BEGIN SOURCE DATA

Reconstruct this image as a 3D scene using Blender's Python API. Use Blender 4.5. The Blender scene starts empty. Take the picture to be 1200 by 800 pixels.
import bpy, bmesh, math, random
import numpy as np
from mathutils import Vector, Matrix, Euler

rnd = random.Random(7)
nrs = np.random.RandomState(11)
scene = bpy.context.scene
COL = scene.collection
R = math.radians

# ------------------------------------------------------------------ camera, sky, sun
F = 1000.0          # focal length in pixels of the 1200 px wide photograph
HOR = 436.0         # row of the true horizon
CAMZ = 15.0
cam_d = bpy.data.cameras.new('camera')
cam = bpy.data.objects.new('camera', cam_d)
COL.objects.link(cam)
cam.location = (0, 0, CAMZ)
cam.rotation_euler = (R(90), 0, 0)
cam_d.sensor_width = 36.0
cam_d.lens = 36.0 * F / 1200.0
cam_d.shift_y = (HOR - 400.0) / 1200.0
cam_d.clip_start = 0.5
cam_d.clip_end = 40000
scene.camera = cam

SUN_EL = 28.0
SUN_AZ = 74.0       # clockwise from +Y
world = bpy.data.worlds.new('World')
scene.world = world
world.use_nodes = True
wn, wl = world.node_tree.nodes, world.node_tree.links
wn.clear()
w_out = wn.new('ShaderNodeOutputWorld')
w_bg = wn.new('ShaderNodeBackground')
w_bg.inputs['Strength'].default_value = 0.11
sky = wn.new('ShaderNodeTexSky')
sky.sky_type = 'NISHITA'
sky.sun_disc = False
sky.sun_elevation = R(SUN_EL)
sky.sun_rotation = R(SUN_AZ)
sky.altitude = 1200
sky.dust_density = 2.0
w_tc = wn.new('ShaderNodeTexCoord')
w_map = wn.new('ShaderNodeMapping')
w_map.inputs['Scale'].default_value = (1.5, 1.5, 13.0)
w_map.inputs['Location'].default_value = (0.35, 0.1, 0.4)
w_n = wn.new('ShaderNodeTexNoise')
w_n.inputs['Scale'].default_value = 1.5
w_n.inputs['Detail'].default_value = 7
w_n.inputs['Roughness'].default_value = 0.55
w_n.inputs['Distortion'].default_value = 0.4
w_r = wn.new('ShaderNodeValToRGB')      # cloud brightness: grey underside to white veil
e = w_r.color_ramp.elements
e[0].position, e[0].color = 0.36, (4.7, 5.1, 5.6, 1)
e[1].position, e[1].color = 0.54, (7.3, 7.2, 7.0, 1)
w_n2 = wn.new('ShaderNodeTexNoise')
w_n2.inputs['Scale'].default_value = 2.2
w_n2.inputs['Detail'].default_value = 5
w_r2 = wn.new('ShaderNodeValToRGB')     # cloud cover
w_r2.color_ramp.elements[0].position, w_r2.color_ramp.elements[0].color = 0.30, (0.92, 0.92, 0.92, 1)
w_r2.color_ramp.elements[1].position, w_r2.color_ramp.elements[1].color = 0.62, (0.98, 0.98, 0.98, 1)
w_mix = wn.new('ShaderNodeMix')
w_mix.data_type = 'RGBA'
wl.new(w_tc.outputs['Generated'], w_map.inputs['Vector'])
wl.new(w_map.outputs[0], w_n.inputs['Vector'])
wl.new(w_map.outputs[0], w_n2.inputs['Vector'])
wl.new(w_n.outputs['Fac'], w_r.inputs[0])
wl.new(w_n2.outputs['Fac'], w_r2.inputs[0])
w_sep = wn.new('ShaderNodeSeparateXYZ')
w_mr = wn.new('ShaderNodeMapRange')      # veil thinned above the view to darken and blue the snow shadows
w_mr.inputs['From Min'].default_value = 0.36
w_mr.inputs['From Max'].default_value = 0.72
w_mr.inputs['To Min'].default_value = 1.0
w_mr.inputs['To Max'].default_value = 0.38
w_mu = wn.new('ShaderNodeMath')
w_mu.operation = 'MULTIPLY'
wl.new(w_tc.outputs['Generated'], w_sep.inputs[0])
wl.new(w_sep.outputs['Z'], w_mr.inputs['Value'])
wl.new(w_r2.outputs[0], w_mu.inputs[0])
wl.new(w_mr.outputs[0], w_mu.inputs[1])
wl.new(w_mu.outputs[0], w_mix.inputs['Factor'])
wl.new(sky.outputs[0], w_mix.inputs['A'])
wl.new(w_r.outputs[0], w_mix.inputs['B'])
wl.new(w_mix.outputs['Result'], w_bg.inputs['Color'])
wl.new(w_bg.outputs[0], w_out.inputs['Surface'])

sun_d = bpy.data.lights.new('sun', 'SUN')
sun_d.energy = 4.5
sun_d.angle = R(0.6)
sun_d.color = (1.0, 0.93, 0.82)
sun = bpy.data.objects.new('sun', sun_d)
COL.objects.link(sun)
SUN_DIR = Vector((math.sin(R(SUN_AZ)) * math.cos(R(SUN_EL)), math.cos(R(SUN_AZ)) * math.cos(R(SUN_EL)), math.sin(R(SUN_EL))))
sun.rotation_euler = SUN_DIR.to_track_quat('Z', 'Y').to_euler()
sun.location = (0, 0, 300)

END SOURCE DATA

**SHORT PROBLEM**
Give again, word for word, the lines of the listing, starting at its first line and ending with the line containing "R = math.radians".

**RESULT OF THE EXERCISE**
Reconstruct this image as a 3D scene using Blender's Python API. Use Blender 4.5. The Blender scene starts empty. Take the picture to be 1200 by 800 pixels.
import bpy, bmesh, math, random
import numpy as np
from mathutils import Vector, Matrix, Euler

rnd = random.Random(7)
nrs = np.random.RandomState(11)
scene = bpy.context.scene
COL = scene.collection
R = math.radians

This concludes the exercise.